── DATASET EXCERPT ──

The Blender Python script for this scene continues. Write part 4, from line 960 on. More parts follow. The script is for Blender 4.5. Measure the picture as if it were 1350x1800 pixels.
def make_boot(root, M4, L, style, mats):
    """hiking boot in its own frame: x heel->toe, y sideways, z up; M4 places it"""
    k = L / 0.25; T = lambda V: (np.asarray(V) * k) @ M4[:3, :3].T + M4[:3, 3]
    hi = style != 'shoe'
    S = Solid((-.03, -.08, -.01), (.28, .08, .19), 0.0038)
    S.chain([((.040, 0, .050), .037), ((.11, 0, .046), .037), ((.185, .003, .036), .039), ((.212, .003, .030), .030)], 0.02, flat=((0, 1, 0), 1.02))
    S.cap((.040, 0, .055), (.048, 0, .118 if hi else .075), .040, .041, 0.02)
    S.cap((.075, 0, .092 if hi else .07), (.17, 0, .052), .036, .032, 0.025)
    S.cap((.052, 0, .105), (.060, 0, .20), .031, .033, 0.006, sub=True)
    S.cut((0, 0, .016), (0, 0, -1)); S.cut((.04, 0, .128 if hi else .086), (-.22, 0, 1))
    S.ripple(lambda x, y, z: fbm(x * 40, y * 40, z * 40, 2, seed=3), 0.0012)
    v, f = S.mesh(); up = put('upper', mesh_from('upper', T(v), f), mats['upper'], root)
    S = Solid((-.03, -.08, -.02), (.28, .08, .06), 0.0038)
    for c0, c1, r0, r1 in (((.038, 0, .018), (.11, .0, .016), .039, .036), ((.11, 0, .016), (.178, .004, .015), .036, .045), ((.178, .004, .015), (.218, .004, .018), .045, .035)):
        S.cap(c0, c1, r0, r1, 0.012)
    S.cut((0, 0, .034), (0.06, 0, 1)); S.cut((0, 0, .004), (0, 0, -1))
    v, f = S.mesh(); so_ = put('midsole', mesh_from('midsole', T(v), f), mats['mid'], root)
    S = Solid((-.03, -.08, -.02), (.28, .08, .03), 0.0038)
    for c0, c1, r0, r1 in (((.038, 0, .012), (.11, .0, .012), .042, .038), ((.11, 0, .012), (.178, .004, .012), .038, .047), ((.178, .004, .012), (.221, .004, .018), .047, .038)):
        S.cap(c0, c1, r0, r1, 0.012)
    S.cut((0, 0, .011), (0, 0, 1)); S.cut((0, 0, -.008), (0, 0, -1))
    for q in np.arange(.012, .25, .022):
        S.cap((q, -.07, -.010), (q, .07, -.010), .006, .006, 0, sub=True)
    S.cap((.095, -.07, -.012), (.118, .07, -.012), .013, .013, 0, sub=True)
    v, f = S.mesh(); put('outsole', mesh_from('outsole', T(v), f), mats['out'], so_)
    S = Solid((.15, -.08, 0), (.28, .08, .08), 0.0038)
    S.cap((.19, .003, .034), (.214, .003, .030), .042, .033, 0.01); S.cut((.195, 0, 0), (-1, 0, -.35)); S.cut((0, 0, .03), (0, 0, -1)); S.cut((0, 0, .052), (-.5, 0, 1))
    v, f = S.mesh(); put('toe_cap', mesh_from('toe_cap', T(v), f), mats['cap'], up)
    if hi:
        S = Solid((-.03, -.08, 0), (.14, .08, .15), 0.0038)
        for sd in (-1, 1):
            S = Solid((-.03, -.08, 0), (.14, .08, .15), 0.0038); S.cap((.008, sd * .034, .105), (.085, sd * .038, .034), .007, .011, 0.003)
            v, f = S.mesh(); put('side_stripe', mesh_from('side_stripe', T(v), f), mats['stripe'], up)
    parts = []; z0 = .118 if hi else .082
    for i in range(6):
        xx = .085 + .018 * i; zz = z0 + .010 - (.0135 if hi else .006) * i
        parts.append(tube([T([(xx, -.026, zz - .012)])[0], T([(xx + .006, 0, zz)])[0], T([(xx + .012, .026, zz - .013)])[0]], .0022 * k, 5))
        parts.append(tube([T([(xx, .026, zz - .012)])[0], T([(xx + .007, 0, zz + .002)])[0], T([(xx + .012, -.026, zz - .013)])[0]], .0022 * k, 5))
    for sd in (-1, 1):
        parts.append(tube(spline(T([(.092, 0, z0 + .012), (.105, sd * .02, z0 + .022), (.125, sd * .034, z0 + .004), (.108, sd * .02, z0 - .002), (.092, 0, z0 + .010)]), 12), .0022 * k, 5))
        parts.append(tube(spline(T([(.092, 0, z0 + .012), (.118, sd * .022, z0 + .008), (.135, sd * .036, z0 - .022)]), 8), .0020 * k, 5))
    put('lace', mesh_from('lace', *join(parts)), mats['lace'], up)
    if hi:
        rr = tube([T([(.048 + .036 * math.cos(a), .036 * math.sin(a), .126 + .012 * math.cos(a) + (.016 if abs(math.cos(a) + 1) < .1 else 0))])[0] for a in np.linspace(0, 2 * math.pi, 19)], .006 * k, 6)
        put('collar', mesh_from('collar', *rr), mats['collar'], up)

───

DIRECTIONS FOR THIS TASK
All of the data needs to be reproduced exactly, with no line missing.

SOLVED EXERCISE
The Blender Python script for this scene continues. Write part 4, from line 960 on. More parts follow. The script is for Blender 4.5. Measure the picture as if it were 1350x1800 pixels.
def make_boot(root, M4, L, style, mats):
    """hiking boot in its own frame: x heel->toe, y sideways, z up; M4 places it"""
    k = L / 0.25; T = lambda V: (np.asarray(V) * k) @ M4[:3, :3].T + M4[:3, 3]
    hi = style != 'shoe'
    S = Solid((-.03, -.08, -.01), (.28, .08, .19), 0.0038)
    S.chain([((.040, 0, .050), .037), ((.11, 0, .046), .037), ((.185, .003, .036), .039), ((.212, .003, .030), .030)], 0.02, flat=((0, 1, 0), 1.02))
    S.cap((.040, 0, .055), (.048, 0, .118 if hi else .075), .040, .041, 0.02)
    S.cap((.075, 0, .092 if hi else .07), (.17, 0, .052), .036, .032, 0.025)
    S.cap((.052, 0, .105), (.060, 0, .20), .031, .033, 0.006, sub=True)
    S.cut((0, 0, .016), (0, 0, -1)); S.cut((.04, 0, .128 if hi else .086), (-.22, 0, 1))
    S.ripple(lambda x, y, z: fbm(x * 40, y * 40, z * 40, 2, seed=3), 0.0012)
    v, f = S.mesh(); up = put('upper', mesh_from('upper', T(v), f), mats['upper'], root)
    S = Solid((-.03, -.08, -.02), (.28, .08, .06), 0.0038)
    for c0, c1, r0, r1 in (((.038, 0, .018), (.11, .0, .016), .039, .036), ((.11, 0, .016), (.178, .004, .015), .036, .045), ((.178, .004, .015), (.218, .004, .018), .045, .035)):
        S.cap(c0, c1, r0, r1, 0.012)
    S.cut((0, 0, .034), (0.06, 0, 1)); S.cut((0, 0, .004), (0, 0, -1))
    v, f = S.mesh(); so_ = put('midsole', mesh_from('midsole', T(v), f), mats['mid'], root)
    S = Solid((-.03, -.08, -.02), (.28, .08, .03), 0.0038)
    for c0, c1, r0, r1 in (((.038, 0, .012), (.11, .0, .012), .042, .038), ((.11, 0, .012), (.178, .004, .012), .038, .047), ((.178, .004, .012), (.221, .004, .018), .047, .038)):
        S.cap(c0, c1, r0, r1, 0.012)
    S.cut((0, 0, .011), (0, 0, 1)); S.cut((0, 0, -.008), (0, 0, -1))
    for q in np.arange(.012, .25, .022):
        S.cap((q, -.07, -.010), (q, .07, -.010), .006, .006, 0, sub=True)
    S.cap((.095, -.07, -.012), (.118, .07, -.012), .013, .013, 0, sub=True)
    v, f = S.mesh(); put('outsole', mesh_from('outsole', T(v), f), mats['out'], so_)
    S = Solid((.15, -.08, 0), (.28, .08, .08), 0.0038)
    S.cap((.19, .003, .034), (.214, .003, .030), .042, .033, 0.01); S.cut((.195, 0, 0), (-1, 0, -.35)); S.cut((0, 0, .03), (0, 0, -1)); S.cut((0, 0, .052), (-.5, 0, 1))
    v, f = S.mesh(); put('toe_cap', mesh_from('toe_cap', T(v), f), mats['cap'], up)
    if hi:
        S = Solid((-.03, -.08, 0), (.14, .08, .15), 0.0038)
        for sd in (-1, 1):
            S = Solid((-.03, -.08, 0), (.14, .08, .15), 0.0038); S.cap((.008, sd * .034, .105), (.085, sd * .038, .034), .007, .011, 0.003)
            v, f = S.mesh(); put('side_stripe', mesh_from('side_stripe', T(v), f), mats['stripe'], up)
    parts = []; z0 = .118 if hi else .082
    for i in range(6):
        xx = .085 + .018 * i; zz = z0 + .010 - (.0135 if hi else .006) * i
        parts.append(tube([T([(xx, -.026, zz - .012)])[0], T([(xx + .006, 0, zz)])[0], T([(xx + .012, .026, zz - .013)])[0]], .0022 * k, 5))
        parts.append(tube([T([(xx, .026, zz - .012)])[0], T([(xx + .007, 0, zz + .002)])[0], T([(xx + .012, -.026, zz - .013)])[0]], .0022 * k, 5))
    for sd in (-1, 1):
        parts.append(tube(spline(T([(.092, 0, z0 + .012), (.105, sd * .02, z0 + .022), (.125, sd * .034, z0 + .004), (.108, sd * .02, z0 - .002), (.092, 0, z0 + .010)]), 12), .0022 * k, 5))
        parts.append(tube(spline(T([(.092, 0, z0 + .012), (.118, sd * .022, z0 + .008), (.135, sd * .036, z0 - .022)]), 8), .0020 * k, 5))
    put('lace', mesh_from('lace', *join(parts)), mats['lace'], up)
    if hi:
        rr = tube([T([(.048 + .036 * math.cos(a), .036 * math.sin(a), .126 + .012 * math.cos(a) + (.016 if abs(math.cos(a) + 1) < .1 else 0))])[0] for a in np.linspace(0, 2 * math.pi, 19)], .006 * k, 6)
        put('collar', mesh_from('collar', *rr), mats['collar'], up)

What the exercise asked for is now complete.